> **Set task**
Copy exactly, and only, the lines below from the first through the one containing "col=scene.collection", both included; pictures are omitted.

> **Dataset section**
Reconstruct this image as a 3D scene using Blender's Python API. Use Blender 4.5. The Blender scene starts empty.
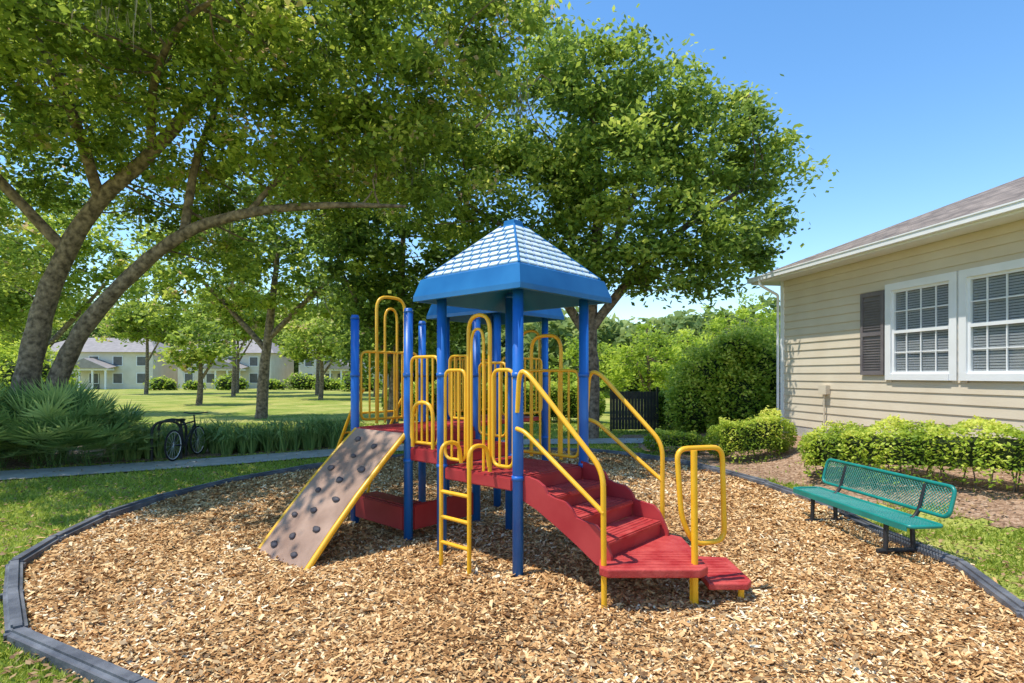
import bpy, bmesh, math, random
import numpy as np
from mathutils import Vector, Matrix
random.seed(4); rng=np.random.default_rng(7)
scene=bpy.context.scene
col=scene.collection

# ------------------------------------------------------------ helpers
def link(o,parent=None):
    col.objects.link(o)
    if parent is not None: o.parent=parent
    return o
def empty(name,loc=(0,0,0),rz=0):
    e=bpy.data.objects.new(name,None); e.location=loc; e.rotation_euler=(0,0,rz); e.empty_display_size=.2
    return link(e)
def mat_new(name):
    m=bpy.data.materials.new(name); m.use_nodes=True
    return m,m.node_tree.nodes,m.node_tree.links,m.node_tree.nodes['Principled BSDF']
def mat_noise(name,c1,c2,scale=5,rough=.6,bump=0,bscale=40,spec=.3,metal=0,detail=4):
    m,n,l,p=mat_new(name)
    tc=n.new('ShaderNodeTexCoord'); nz=n.new('ShaderNodeTexNoise'); nz.inputs['Scale'].default_value=scale; nz.inputs['Detail'].default_value=detail
    l.new(tc.outputs['Object'],nz.inputs['Vector'])
    r=n.new('ShaderNodeValToRGB'); r.color_ramp.elements[0].position=.35; r.color_ramp.elements[1].position=.68
    r.color_ramp.elements[0].color=(*c1,1); r.color_ramp.elements[1].color=(*c2,1)
    l.new(nz.outputs['Fac'],r.inputs['Fac']); l.new(r.outputs['Color'],p.inputs['Base Color'])
    p.inputs['Roughness'].default_value=rough; p.inputs['Specular IOR Level'].default_value=spec; p.inputs['Metallic'].default_value=metal
    if bump:
        n2=n.new('ShaderNodeTexNoise'); n2.inputs['Scale'].default_value=bscale; n2.inputs['Detail'].default_value=5
        l.new(tc.outputs['Object'],n2.inputs['Vector'])
        b=n.new('ShaderNodeBump'); b.inputs['Strength'].default_value=bump; b.inputs['Distance'].default_value=.02
        l.new(n2.outputs['Fac'],b.inputs['Height']); l.new(b.outputs['Normal'],p.inputs['Normal'])
    return m
def mat_tone(name,stops,transl=.0,rough=.55,spec=.25):
    m,n,l,p=mat_new(name)
    a=n.new('ShaderNodeAttribute'); a.attribute_name='tone'
    r=n.new('ShaderNodeValToRGB'); cr=r.color_ramp
    cr.elements[0].position=stops[0][0]; cr.elements[0].color=(*stops[0][1],1)
    cr.elements[1].position=stops[-1][0]; cr.elements[1].color=(*stops[-1][1],1)
    for s in stops[1:-1]:
        e=cr.elements.new(s[0]); e.color=(*s[1],1)
    l.new(a.outputs['Fac'],r.inputs['Fac']); l.new(r.outputs['Color'],p.inputs['Base Color'])
    p.inputs['Roughness'].default_value=rough; p.inputs['Specular IOR Level'].default_value=spec
    if transl>0:
        t=n.new('ShaderNodeBsdfTranslucent'); mx=n.new('ShaderNodeMixShader'); mx.inputs[0].default_value=transl
        hs=n.new('ShaderNodeHueSaturation'); hs.inputs['Hue'].default_value=.485; hs.inputs['Value'].default_value=1.7
        l.new(r.outputs['Color'],hs.inputs['Color']); l.new(hs.outputs['Color'],t.inputs['Color'])
        l.new(p.outputs[0],mx.inputs[1]); l.new(t.outputs[0],mx.inputs[2])
        l.new(mx.outputs[0],n['Material Output'].inputs['Surface'])
    return m
def mesh_obj(name,verts,faces,mat,parent=None,smooth=False):
    me=bpy.data.meshes.new(name); me.from_pydata([tuple(v) for v in verts],[],faces); me.update()
    if mat: me.materials.append(mat)
    if smooth:
        for p in me.polygons: p.use_smooth=True
    return link(bpy.data.objects.new(name,me),parent)
def fast_mesh(name,V,k,tone,mat,parent=None):
    """V: (N,k,3) polygons"""
    N=V.shape[0]; me=bpy.data.meshes.new(name)
    me.vertices.add(N*k); me.vertices.foreach_set('co',V.reshape(-1).astype(np.float32))
    me.loops.add(N*k); me.loops.foreach_set('vertex_index',np.arange(N*k,dtype=np.int32))
    me.polygons.add(N); me.polygons.foreach_set('loop_start',(np.arange(N)*k).astype(np.int32))
    try: me.polygons.foreach_set('loop_total',np.full(N,k,dtype=np.int32))
    except Exception: pass
    me.update(calc_edges=True)
    a=me.attributes.new('tone','FLOAT','FACE'); a.data.foreach_set('value',tone.astype(np.float32))
    me.materials.append(mat)
    return link(bpy.data.objects.new(name,me),parent)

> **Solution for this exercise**
Reconstruct this image as a 3D scene using Blender's Python API. Use Blender 4.5. The Blender scene starts empty.
import bpy, bmesh, math, random
import numpy as np
from mathutils import Vector, Matrix
random.seed(4); rng=np.random.default_rng(7)
scene=bpy.context.scene
col=scene.collection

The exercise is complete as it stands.